A way to make them balanced

Hello,

 

Geothermal source are from volcano, who sometime become eruptive.

It may be an interesting thing to play on this risk when investing on geothermal plant.

The risk rate should be really low (maybe about one or two eruption on ten game time), but increase with the number of geothermal spot on the map => that map is obviously more "volcanically active".

When triggered the plant may be destroy like be dynamite and unable to be repair before the eruption end.

 

You could also make the risk attractive, be increasing the power offered by the most unstable geothermal spot.

 

I think is more busyness accurate, take risk for more advantage but as there is risk you could have some annoying surprise.

 

Biokimist

3,397 views 4 replies
Reply #1 Top

Nice idea.

I think here might be random events: collapsing existing geothermal vents, generating new ones.

It might be new event(s) or part of marsquake.

Reply #2 Top

I don't like this idea. It seems like it would place too much importance on a random event. If you're lucky, you get a big advantage; if you're unlucky, you get screwed. In a strategy game, a risky move should be one that exposes you to potential punishment from other players' actions, not from a roll of the dice.

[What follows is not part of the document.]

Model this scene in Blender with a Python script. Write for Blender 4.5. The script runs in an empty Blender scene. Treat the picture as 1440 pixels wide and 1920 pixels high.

OTC does have random events, like Marsquakes and duststorms. But they mostly are things that players have to react to, not things that they can prepare for in hopes of getting lucky. That's the right approach. This volcano idea is different. There's no reacting to changing circumstances; instead, you just build geothermals and then either win if you get lucky and lose if you get unlucky. Or, you don't build geothermals, and lose if the guy who did build them gets lucky and win if he gets unlucky.

Here's an alternate idea: Geothermals get damaged over time due to seismic / volcanic activity, either at a constant rate (possibly randomized per map) or in a series of small, intermittent, frequent bursts. The damage manifests as requiring water as an input to the plant's operation. It starts off small, requiring 0.1 or 0.05 water to make 1 power, but it builds up over time. The plant can be repaired at any time, just like a destroyed facility can be, and for the same cost in resources and downtime. Depending on the how damaged the plant is, and depending on the relative prices of power and water, the plant might become unprofitable to operate. Players with geothermals would have to react to the intermittent accumulation of damage by monitoring the damage, monitoring the relative prices of power and water, deciding if and when to shut down the plant, and deciding if and when to begin repairs.

 

Reply #3 Top

Strictly speaking, Mars has no hot core nor floating bowels. And here are no marsquakes nor geothermals.

 

Reply #4 Top

Why not have geothermal vents vary in energy? Instead of +2, why not have +2 and up..and the higher, the more likely they are go blow up.

Risk vs. reward...you could even have an infra-red overlay to see where these "hot spots" were.